▶ [YOUR GOAL] Print all the data, keeping every line exactly as it is.

▶ [STORED DATA]

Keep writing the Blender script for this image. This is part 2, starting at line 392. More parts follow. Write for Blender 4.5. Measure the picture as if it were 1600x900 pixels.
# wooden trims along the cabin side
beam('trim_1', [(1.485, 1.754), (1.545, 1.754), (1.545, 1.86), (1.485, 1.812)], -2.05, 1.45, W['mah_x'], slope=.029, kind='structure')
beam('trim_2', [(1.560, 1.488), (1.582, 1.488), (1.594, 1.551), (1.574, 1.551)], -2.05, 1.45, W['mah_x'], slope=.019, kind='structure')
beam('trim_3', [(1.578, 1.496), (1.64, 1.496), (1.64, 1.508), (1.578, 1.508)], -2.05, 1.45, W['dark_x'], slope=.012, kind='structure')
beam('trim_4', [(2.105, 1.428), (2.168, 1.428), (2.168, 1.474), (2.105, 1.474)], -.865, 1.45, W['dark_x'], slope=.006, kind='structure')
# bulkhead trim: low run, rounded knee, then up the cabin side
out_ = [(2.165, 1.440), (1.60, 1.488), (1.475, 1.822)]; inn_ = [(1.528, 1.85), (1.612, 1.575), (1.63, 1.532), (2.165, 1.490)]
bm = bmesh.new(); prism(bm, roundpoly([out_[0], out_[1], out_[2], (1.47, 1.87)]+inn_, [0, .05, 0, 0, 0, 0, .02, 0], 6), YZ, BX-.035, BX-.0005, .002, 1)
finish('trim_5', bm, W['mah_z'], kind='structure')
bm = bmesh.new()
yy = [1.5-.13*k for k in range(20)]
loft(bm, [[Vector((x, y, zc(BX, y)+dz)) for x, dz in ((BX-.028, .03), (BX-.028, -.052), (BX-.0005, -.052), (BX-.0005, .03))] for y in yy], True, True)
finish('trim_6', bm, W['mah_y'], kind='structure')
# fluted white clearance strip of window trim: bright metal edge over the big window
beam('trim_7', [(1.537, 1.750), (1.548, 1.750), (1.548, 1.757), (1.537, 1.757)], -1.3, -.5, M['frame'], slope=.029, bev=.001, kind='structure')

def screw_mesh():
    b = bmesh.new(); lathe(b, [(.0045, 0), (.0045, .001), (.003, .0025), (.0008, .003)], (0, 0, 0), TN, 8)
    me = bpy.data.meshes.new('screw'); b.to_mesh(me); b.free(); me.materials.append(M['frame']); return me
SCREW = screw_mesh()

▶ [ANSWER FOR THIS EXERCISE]
Keep writing the Blender script for this image. This is part 2, starting at line 392. More parts follow. Write for Blender 4.5. Measure the picture as if it were 1600x900 pixels.
# wooden trims along the cabin side
beam('trim_1', [(1.485, 1.754), (1.545, 1.754), (1.545, 1.86), (1.485, 1.812)], -2.05, 1.45, W['mah_x'], slope=.029, kind='structure')
beam('trim_2', [(1.560, 1.488), (1.582, 1.488), (1.594, 1.551), (1.574, 1.551)], -2.05, 1.45, W['mah_x'], slope=.019, kind='structure')
beam('trim_3', [(1.578, 1.496), (1.64, 1.496), (1.64, 1.508), (1.578, 1.508)], -2.05, 1.45, W['dark_x'], slope=.012, kind='structure')
beam('trim_4', [(2.105, 1.428), (2.168, 1.428), (2.168, 1.474), (2.105, 1.474)], -.865, 1.45, W['dark_x'], slope=.006, kind='structure')
# bulkhead trim: low run, rounded knee, then up the cabin side
out_ = [(2.165, 1.440), (1.60, 1.488), (1.475, 1.822)]; inn_ = [(1.528, 1.85), (1.612, 1.575), (1.63, 1.532), (2.165, 1.490)]
bm = bmesh.new(); prism(bm, roundpoly([out_[0], out_[1], out_[2], (1.47, 1.87)]+inn_, [0, .05, 0, 0, 0, 0, .02, 0], 6), YZ, BX-.035, BX-.0005, .002, 1)
finish('trim_5', bm, W['mah_z'], kind='structure')
bm = bmesh.new()
yy = [1.5-.13*k for k in range(20)]
loft(bm, [[Vector((x, y, zc(BX, y)+dz)) for x, dz in ((BX-.028, .03), (BX-.028, -.052), (BX-.0005, -.052), (BX-.0005, .03))] for y in yy], True, True)
finish('trim_6', bm, W['mah_y'], kind='structure')
# fluted white clearance strip of window trim: bright metal edge over the big window
beam('trim_7', [(1.537, 1.750), (1.548, 1.750), (1.548, 1.757), (1.537, 1.757)], -1.3, -.5, M['frame'], slope=.029, bev=.001, kind='structure')

def screw_mesh():
    b = bmesh.new(); lathe(b, [(.0045, 0), (.0045, .001), (.003, .0025), (.0008, .003)], (0, 0, 0), TN, 8)
    me = bpy.data.meshes.new('screw'); b.to_mesh(me); b.free(); me.materials.append(M['frame']); return me
SCREW = screw_mesh()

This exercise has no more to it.